● Records shown
========================================================================
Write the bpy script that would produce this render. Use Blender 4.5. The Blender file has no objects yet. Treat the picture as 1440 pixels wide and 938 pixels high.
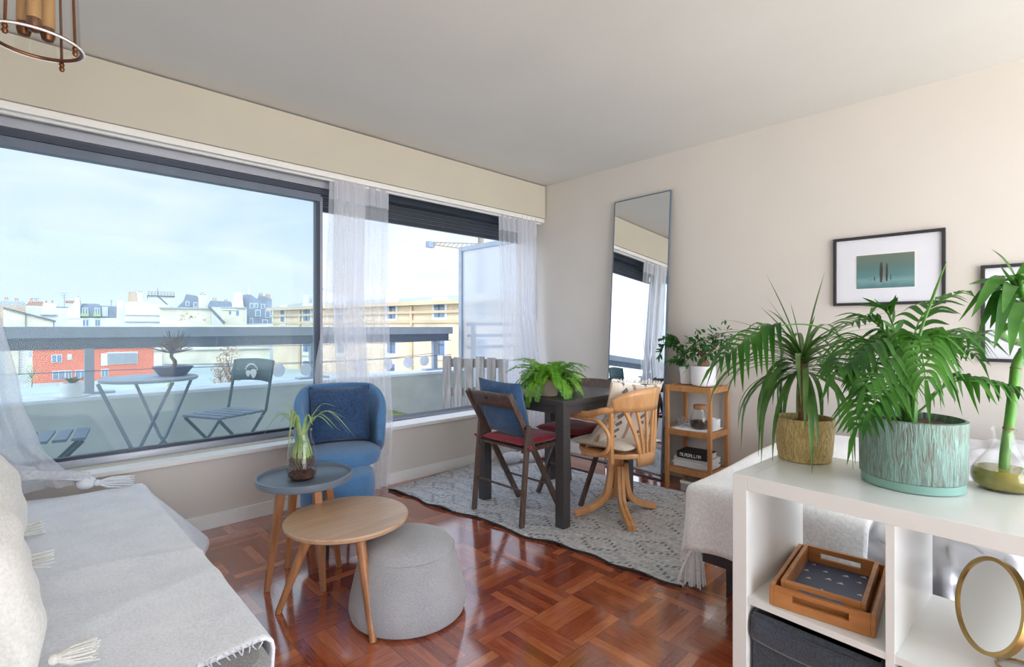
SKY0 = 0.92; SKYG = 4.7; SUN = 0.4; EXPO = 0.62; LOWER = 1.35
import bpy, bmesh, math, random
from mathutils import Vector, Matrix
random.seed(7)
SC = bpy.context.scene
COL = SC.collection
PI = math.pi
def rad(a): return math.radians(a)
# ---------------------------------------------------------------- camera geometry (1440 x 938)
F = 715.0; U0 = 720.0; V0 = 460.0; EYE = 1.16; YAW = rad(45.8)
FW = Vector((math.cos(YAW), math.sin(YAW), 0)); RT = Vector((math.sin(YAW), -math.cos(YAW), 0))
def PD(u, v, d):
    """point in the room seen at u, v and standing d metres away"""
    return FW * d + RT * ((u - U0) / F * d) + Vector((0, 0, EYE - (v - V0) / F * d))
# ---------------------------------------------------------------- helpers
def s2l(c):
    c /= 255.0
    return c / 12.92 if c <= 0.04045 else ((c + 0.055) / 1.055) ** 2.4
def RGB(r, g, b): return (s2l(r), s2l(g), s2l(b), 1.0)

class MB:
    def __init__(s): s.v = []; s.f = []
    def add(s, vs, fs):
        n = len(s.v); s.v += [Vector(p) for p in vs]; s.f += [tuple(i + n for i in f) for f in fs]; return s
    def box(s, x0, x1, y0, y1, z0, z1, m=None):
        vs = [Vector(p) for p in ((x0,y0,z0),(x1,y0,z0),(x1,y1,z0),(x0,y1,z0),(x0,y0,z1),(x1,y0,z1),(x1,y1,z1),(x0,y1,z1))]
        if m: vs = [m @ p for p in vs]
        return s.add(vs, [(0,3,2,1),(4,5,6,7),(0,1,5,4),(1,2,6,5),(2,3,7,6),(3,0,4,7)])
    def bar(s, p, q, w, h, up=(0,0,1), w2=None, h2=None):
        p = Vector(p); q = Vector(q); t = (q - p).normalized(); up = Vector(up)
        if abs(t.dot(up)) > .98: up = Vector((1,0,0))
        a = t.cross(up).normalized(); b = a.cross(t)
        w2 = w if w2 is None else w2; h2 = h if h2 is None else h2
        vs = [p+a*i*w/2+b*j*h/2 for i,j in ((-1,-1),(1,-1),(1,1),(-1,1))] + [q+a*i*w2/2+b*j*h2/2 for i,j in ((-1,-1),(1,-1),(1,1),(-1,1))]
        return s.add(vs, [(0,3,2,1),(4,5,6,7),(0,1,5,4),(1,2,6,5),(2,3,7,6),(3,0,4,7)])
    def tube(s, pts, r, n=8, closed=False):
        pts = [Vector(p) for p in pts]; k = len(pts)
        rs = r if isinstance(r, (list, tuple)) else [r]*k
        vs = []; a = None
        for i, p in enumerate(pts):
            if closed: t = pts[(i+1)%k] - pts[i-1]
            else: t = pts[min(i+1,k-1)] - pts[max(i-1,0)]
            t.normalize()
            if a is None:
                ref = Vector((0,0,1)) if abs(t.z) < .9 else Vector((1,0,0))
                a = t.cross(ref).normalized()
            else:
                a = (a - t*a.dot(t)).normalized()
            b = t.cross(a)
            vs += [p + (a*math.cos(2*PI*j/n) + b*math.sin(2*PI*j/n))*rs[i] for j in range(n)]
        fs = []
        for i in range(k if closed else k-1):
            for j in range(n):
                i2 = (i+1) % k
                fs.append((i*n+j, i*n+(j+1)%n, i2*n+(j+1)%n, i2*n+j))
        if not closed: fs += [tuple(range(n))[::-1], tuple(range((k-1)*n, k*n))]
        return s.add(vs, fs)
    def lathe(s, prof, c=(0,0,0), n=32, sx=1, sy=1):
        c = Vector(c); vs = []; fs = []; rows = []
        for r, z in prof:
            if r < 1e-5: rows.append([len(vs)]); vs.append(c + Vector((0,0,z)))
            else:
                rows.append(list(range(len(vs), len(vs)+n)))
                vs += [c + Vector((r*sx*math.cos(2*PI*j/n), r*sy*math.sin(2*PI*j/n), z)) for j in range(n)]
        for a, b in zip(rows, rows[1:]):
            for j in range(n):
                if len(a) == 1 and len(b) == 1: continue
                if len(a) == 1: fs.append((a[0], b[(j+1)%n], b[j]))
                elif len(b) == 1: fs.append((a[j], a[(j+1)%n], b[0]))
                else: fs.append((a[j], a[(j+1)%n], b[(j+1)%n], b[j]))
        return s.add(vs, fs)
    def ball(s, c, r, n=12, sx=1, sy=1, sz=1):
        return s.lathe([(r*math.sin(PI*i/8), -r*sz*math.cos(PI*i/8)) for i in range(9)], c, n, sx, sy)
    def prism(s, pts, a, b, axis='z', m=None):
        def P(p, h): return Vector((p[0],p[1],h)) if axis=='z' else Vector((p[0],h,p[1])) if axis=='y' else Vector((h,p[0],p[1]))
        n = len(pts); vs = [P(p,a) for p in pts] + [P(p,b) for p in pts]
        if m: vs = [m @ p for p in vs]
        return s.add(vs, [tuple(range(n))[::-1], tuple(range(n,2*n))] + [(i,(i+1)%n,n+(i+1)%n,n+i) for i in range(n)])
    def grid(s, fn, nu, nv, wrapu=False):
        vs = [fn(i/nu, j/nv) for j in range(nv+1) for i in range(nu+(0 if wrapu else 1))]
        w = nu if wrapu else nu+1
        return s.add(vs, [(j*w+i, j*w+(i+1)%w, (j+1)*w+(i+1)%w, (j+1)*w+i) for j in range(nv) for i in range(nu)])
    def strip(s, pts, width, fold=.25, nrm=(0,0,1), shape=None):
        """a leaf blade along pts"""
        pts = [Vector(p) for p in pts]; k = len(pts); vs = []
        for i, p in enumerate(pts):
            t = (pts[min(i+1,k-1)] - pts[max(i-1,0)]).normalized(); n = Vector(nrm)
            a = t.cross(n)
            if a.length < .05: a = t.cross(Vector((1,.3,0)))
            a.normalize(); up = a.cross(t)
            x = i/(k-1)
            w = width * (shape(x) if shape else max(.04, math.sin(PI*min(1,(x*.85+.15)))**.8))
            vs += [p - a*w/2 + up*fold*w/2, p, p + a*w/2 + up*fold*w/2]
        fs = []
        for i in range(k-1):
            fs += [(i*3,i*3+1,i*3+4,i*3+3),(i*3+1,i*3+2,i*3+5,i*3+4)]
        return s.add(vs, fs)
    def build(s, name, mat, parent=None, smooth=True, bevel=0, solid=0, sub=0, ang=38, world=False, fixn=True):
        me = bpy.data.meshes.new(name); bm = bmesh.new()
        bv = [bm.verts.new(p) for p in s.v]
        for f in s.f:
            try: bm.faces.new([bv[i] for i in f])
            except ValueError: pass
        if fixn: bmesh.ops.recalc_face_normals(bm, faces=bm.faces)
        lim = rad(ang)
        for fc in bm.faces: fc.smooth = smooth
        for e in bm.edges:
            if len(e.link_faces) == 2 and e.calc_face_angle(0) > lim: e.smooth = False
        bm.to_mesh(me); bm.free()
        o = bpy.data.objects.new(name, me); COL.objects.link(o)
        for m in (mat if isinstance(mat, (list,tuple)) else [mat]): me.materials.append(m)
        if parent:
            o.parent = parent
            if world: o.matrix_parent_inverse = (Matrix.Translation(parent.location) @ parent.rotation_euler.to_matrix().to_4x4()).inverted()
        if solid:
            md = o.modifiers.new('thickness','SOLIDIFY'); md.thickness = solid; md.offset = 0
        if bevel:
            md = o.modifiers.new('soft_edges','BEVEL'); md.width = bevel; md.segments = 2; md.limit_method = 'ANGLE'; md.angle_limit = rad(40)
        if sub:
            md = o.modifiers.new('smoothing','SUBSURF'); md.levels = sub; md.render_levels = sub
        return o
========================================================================
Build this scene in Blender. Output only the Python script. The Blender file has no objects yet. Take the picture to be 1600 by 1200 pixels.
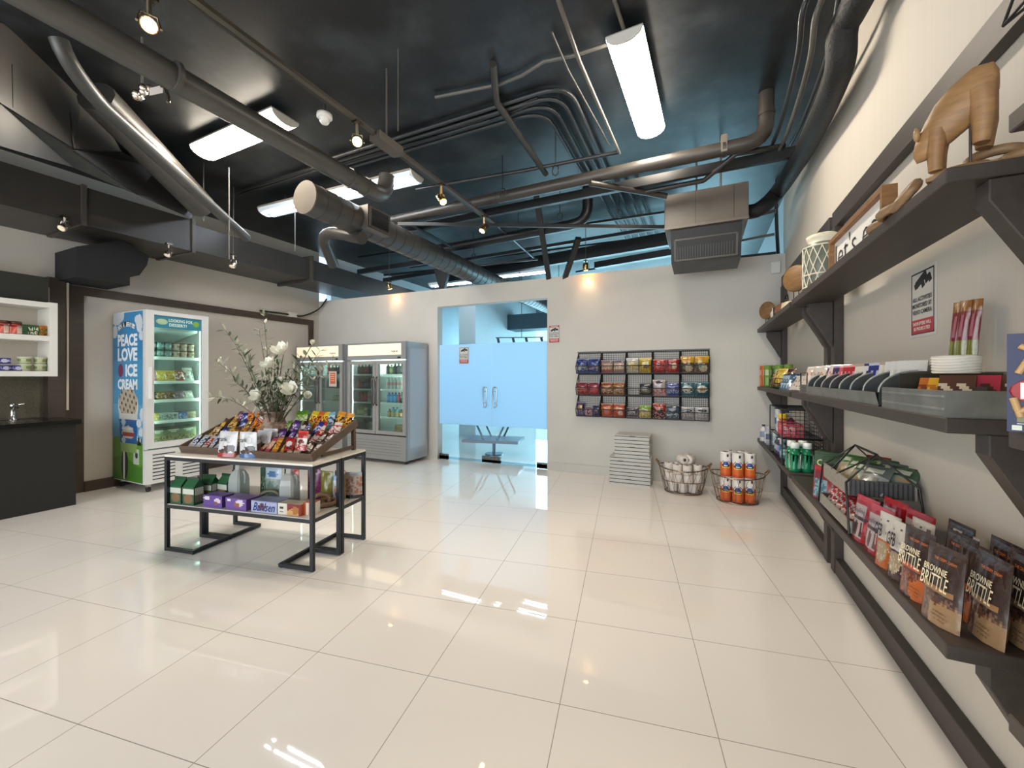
========================================================================
● Exercise goal
Only the lines starting at the line with "Write the bpy" and ending at the line with "def RGB(r, g, b): return" should be printed again, exactly and with both ends kept; omit the pictures.

● Solution below
Write the bpy script that would produce this render. Use Blender 4.5. The Blender file has no objects yet. Treat the picture as 1440 pixels wide and 938 pixels high.
SKY0 = 0.92; SKYG = 4.7; SUN = 0.4; EXPO = 0.62; LOWER = 1.35
import bpy, bmesh, math, random
from mathutils import Vector, Matrix
random.seed(7)
SC = bpy.context.scene
COL = SC.collection
PI = math.pi
def rad(a): return math.radians(a)
# ---------------------------------------------------------------- camera geometry (1440 x 938)
F = 715.0; U0 = 720.0; V0 = 460.0; EYE = 1.16; YAW = rad(45.8)
FW = Vector((math.cos(YAW), math.sin(YAW), 0)); RT = Vector((math.sin(YAW), -math.cos(YAW), 0))
def PD(u, v, d):
    """point in the room seen at u, v and standing d metres away"""
    return FW * d + RT * ((u - U0) / F * d) + Vector((0, 0, EYE - (v - V0) / F * d))
# ---------------------------------------------------------------- helpers
def s2l(c):
    c /= 255.0
    return c / 12.92 if c <= 0.04045 else ((c + 0.055) / 1.055) ** 2.4
def RGB(r, g, b): return (s2l(r), s2l(g), s2l(b), 1.0)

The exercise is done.